--- Begin ---

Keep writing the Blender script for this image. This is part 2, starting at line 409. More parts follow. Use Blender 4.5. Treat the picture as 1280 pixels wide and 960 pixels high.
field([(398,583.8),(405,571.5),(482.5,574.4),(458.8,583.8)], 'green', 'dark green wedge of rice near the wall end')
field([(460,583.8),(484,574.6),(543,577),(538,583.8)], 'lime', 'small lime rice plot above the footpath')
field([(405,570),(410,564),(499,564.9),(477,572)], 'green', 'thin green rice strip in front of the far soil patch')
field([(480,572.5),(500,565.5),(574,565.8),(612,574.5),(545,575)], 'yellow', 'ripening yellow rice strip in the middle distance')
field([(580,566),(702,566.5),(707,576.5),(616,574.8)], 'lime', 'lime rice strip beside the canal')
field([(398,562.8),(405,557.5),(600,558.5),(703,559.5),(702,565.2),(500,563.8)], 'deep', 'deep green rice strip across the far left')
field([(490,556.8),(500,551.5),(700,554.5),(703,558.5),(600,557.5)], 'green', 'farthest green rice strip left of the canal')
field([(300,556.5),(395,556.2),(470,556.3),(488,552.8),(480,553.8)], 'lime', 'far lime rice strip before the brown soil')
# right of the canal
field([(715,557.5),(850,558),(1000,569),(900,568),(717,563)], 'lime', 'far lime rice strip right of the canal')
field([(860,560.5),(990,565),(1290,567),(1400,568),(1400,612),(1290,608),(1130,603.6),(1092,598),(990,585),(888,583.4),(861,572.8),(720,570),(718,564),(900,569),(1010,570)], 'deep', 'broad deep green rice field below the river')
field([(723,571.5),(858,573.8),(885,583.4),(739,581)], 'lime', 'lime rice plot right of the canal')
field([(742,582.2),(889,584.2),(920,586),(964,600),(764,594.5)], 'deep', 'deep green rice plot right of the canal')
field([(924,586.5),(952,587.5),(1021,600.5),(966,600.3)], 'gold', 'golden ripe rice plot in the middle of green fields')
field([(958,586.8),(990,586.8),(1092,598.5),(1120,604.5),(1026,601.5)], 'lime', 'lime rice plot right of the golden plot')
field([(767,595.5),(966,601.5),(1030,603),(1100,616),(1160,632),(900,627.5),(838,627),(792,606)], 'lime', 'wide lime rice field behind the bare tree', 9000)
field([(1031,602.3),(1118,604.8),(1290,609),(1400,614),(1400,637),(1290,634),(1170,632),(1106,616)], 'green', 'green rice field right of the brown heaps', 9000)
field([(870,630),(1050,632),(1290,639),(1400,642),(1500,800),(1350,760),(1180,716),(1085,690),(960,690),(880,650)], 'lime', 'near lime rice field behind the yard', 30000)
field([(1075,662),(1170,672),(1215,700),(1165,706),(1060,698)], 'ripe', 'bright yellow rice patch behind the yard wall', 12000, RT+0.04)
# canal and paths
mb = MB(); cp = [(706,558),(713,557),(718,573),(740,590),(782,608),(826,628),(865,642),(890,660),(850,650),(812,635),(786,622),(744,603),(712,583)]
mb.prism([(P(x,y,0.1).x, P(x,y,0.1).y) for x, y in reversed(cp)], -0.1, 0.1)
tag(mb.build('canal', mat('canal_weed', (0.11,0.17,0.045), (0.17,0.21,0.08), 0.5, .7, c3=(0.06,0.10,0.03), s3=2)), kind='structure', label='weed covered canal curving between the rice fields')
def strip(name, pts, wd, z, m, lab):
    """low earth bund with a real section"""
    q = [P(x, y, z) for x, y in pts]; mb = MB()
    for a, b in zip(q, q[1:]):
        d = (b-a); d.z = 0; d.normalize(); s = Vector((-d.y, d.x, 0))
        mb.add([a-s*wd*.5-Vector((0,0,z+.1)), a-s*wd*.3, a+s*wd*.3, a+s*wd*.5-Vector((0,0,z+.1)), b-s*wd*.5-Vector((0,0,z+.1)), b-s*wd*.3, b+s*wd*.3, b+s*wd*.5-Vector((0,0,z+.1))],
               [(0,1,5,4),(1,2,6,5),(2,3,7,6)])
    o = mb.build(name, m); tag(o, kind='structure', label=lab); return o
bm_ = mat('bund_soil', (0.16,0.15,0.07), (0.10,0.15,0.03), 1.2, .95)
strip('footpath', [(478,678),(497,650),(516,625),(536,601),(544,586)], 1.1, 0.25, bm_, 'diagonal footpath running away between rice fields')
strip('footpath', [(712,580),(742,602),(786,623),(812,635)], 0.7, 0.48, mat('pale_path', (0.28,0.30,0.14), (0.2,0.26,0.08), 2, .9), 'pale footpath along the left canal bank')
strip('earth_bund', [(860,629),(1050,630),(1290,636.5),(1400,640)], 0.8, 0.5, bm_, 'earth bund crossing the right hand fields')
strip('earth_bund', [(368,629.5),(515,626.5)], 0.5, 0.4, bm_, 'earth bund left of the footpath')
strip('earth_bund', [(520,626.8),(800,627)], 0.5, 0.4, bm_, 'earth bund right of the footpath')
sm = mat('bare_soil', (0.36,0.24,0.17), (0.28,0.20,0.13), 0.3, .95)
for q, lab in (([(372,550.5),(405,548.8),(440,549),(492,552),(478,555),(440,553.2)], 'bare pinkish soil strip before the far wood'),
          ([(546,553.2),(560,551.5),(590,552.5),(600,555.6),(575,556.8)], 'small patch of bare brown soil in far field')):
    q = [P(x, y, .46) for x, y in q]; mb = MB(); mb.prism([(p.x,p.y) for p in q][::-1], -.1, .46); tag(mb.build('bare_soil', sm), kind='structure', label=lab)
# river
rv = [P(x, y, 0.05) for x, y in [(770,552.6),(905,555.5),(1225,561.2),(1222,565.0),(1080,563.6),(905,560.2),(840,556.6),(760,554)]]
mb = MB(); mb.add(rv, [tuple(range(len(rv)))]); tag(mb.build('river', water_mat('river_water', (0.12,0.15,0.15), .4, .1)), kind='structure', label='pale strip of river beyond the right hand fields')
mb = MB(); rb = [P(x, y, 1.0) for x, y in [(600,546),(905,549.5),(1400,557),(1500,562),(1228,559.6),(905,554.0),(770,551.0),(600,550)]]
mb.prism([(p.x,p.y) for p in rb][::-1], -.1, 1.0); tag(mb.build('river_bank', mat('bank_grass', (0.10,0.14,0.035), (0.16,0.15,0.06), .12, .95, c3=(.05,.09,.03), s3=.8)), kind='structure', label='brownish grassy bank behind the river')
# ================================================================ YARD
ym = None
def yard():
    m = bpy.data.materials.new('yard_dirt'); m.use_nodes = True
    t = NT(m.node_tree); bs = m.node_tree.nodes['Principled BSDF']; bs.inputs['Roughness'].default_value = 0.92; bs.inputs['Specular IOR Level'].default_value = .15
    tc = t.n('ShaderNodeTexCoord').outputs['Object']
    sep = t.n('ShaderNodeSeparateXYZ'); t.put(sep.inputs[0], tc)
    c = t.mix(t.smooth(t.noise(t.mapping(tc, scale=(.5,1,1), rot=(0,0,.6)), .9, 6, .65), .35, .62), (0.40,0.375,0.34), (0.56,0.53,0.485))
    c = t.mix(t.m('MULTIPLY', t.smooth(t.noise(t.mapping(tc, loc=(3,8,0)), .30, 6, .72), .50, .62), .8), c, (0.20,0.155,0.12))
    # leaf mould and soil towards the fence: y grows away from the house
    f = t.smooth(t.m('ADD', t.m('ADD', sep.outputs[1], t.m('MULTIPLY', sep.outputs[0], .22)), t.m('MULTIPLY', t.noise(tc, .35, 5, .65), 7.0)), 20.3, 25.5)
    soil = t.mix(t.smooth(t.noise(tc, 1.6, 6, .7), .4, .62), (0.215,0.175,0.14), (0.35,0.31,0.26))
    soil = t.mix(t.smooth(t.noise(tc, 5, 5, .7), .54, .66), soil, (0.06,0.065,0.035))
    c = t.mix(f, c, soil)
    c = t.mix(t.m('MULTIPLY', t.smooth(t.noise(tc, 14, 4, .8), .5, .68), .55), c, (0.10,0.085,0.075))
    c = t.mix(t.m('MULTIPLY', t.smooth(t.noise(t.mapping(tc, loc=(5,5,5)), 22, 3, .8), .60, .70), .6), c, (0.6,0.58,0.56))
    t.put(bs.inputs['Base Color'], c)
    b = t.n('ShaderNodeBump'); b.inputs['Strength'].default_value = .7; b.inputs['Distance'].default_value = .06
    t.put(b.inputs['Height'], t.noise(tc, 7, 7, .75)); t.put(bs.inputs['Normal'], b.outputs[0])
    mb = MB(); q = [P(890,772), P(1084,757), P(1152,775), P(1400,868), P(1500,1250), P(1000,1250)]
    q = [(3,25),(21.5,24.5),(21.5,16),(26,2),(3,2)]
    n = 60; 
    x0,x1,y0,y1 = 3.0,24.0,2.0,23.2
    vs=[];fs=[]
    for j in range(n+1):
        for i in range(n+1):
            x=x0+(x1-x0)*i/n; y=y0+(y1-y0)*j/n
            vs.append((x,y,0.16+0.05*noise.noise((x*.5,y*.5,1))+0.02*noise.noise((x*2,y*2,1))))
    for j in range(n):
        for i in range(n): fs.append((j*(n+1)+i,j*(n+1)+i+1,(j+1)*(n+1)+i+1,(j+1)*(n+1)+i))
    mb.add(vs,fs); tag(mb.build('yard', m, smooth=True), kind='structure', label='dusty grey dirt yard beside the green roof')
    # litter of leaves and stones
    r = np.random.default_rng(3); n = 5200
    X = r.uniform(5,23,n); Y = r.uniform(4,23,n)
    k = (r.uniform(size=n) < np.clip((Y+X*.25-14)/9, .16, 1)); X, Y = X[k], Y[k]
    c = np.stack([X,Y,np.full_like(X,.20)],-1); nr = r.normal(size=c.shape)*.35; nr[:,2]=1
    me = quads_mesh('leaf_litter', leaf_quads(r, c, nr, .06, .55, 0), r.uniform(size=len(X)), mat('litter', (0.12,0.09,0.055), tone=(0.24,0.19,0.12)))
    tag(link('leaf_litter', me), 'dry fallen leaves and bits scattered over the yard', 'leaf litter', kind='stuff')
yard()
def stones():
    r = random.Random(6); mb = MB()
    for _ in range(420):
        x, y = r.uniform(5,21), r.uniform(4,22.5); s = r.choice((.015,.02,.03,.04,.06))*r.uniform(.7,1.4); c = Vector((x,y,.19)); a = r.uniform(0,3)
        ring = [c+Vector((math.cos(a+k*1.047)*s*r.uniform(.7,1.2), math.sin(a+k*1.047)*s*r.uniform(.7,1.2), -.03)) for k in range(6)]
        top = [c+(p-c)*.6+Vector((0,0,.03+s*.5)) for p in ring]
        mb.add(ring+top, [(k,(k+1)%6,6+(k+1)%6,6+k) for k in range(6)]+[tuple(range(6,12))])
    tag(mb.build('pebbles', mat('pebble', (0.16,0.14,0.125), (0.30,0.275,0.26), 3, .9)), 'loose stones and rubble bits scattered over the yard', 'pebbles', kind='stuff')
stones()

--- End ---

Goal :: Count each line with "wide" in it and report that figure by itself.

Written answer :: 2